2011/03/28| 七福萬来
長屋の花見
3月ももうすぐ終わりというのに、寒い日が続きます。
ただ、先週熊本へ行くと桜の花がチラホラ咲いていました。
・・・春は来ている。・・・
東日本大震災という未曾有の災害があり、春を感じる余裕がありませんでしたが、桜の花を見るとしばし季節感に酔いたい気分になります。
落語に ”長屋の花見” という噺があります。
貧乏長屋の連中が花見に行くのですが、貧乏なのでお酒・お弁当をもって行くことができません。
でも何か持って行かないと格好つかないので、お酒の代わりにお茶け(お茶)を持って行き、お弁当の中身は卵焼きの代わりに沢庵(たくあん)を持って行きます。
そして、酔った振りをして花見を楽しむストーリーです。
なんともナンセンスな落語ですが、日本人ならではの噺でもあります。
どんな環境でも、花見を楽しみたい、春を喜びたいという気持ちがこの落語を誕生させたのでしょう。
この落語、水にお金を出して買わなければならない今の時代には、少しミスマッチしているところもあります。
どこがミスマッチかと言うと、お酒や卵焼きが高価なので、お茶や沢庵(たくあん)を持って行くのですが、お酒よりもお茶の方が高かったり、卵焼きよりも沢庵(たくあん)の方がはるかに高価だったりする現代になっているのです。

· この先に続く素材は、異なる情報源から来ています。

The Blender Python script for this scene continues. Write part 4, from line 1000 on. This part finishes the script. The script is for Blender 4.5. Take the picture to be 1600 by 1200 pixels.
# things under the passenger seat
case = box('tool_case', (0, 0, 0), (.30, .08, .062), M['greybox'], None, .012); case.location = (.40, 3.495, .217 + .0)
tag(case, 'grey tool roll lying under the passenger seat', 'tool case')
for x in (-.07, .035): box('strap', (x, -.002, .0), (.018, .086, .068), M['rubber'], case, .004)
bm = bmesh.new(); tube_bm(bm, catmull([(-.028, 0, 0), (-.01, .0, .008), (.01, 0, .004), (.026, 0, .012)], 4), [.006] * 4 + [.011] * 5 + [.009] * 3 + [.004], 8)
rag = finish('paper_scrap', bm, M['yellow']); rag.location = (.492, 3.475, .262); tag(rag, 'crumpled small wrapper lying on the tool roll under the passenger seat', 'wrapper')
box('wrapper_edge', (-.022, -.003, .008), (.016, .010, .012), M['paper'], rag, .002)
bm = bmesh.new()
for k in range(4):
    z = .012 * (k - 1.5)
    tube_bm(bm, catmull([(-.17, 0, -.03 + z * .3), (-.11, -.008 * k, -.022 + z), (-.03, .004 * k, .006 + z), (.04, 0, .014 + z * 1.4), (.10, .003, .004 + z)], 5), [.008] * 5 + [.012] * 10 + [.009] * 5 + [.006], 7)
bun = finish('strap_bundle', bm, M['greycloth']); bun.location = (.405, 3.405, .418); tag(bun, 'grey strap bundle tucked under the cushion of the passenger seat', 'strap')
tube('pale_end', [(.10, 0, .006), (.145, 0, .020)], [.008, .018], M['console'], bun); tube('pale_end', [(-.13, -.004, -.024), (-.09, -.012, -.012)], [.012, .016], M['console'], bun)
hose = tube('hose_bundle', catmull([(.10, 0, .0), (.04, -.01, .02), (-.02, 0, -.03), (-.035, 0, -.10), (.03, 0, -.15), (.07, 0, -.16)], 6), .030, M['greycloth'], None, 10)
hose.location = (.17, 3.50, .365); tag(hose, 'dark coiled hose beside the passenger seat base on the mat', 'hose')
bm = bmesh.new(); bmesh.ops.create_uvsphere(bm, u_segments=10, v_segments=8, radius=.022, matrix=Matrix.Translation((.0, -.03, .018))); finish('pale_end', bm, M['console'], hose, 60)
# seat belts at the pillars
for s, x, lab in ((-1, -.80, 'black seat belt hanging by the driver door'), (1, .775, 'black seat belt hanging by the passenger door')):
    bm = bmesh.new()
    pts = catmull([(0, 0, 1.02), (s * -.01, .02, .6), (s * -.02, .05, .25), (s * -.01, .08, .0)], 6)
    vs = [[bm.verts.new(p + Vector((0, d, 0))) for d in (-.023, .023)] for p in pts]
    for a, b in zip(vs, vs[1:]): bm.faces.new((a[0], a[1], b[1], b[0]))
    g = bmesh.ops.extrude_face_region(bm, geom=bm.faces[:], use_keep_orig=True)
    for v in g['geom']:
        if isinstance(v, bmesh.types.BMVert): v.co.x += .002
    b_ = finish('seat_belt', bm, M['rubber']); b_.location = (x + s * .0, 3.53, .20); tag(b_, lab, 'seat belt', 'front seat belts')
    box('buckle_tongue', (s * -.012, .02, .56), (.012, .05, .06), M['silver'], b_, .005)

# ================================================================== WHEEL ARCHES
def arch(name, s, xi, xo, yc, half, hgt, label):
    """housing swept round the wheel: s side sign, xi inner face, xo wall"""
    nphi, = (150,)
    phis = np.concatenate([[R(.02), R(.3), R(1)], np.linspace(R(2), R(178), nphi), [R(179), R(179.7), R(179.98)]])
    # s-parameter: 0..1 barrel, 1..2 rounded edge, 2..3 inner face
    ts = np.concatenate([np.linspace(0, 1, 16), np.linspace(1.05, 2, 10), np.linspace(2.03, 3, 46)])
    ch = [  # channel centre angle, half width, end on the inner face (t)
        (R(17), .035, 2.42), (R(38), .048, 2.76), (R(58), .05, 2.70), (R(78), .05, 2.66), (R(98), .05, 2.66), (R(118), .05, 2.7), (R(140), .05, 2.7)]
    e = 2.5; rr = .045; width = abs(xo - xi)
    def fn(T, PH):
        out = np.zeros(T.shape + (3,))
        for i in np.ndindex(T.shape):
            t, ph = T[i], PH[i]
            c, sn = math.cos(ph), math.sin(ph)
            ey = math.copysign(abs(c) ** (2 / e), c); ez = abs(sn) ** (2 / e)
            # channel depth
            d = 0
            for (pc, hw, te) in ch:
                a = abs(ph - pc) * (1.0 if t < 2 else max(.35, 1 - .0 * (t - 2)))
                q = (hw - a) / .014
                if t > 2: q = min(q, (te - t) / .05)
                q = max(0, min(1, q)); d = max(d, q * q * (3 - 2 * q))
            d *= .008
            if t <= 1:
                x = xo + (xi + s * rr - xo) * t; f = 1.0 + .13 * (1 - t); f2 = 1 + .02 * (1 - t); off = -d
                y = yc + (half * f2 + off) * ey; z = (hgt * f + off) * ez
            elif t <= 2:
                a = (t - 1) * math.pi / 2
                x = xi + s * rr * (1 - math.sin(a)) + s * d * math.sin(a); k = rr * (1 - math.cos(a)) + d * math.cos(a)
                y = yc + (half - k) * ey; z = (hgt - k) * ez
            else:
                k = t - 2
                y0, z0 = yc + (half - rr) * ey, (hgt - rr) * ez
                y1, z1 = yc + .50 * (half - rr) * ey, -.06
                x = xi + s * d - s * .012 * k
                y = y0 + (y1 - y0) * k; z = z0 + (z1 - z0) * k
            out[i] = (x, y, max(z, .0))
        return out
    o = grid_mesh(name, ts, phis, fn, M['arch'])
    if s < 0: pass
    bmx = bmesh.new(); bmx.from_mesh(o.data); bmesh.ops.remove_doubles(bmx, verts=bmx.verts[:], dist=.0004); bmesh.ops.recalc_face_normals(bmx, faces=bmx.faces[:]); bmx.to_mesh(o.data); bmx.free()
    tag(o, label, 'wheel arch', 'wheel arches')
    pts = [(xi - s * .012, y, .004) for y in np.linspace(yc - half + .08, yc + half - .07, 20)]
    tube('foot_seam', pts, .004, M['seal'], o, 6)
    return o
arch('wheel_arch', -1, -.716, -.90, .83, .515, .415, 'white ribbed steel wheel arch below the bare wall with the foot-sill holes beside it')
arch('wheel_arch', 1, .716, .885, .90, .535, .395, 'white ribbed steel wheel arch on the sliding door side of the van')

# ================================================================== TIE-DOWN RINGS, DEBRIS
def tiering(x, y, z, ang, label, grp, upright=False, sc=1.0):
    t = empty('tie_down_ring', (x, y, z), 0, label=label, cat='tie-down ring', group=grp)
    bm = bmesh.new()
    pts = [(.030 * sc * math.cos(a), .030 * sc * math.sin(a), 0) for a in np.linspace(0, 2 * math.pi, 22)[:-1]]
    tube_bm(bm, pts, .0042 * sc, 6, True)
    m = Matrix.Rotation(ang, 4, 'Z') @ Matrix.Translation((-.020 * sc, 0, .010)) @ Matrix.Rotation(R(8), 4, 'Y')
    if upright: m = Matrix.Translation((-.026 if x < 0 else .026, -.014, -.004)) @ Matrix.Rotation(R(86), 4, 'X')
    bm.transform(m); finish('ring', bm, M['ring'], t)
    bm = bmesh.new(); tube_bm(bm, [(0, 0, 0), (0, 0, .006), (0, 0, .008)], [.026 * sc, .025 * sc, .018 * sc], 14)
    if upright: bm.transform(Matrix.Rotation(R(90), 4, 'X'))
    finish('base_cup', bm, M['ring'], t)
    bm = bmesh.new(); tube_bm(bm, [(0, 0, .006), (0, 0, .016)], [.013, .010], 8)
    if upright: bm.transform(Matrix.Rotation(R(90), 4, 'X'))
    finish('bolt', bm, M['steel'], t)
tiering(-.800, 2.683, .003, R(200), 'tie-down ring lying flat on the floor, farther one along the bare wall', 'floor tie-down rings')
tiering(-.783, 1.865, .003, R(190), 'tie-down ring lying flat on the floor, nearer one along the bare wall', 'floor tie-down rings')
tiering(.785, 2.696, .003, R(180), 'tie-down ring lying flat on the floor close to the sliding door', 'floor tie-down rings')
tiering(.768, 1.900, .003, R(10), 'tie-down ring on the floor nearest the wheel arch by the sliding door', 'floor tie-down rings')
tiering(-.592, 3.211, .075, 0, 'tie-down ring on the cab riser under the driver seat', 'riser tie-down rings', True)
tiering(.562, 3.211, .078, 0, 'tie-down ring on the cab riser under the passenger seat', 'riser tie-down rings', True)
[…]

なのですが、花見を楽しもうとする趣向は現代にも通じます。
「卵焼きを取ってくれ。いや尻尾の方は嫌だよ。」
このセリフたまんないです。
春はすべての人にやってきます。
花見も多くの人が楽しみにしているでしょう。
東日本大震災は、戦後最悪の自然災害でしたが、せめてこの春は戦後最大のお花見大会をしたらどうでしょう。
避難所での生活を余儀なくされている人たちに、政府がお酒やお花見弁当を振る舞い、日本全体で春を楽しもうという計画です。
もちろん桜前線に伴い、お花見も北上していきます。
芸能人やミュージシャンも参加し、政治家も赤ら顔になり、日本全国桜を楽しむんです。
不謹慎でしょうか?
せめて、このぐらいの事をしたいじゃありませんか。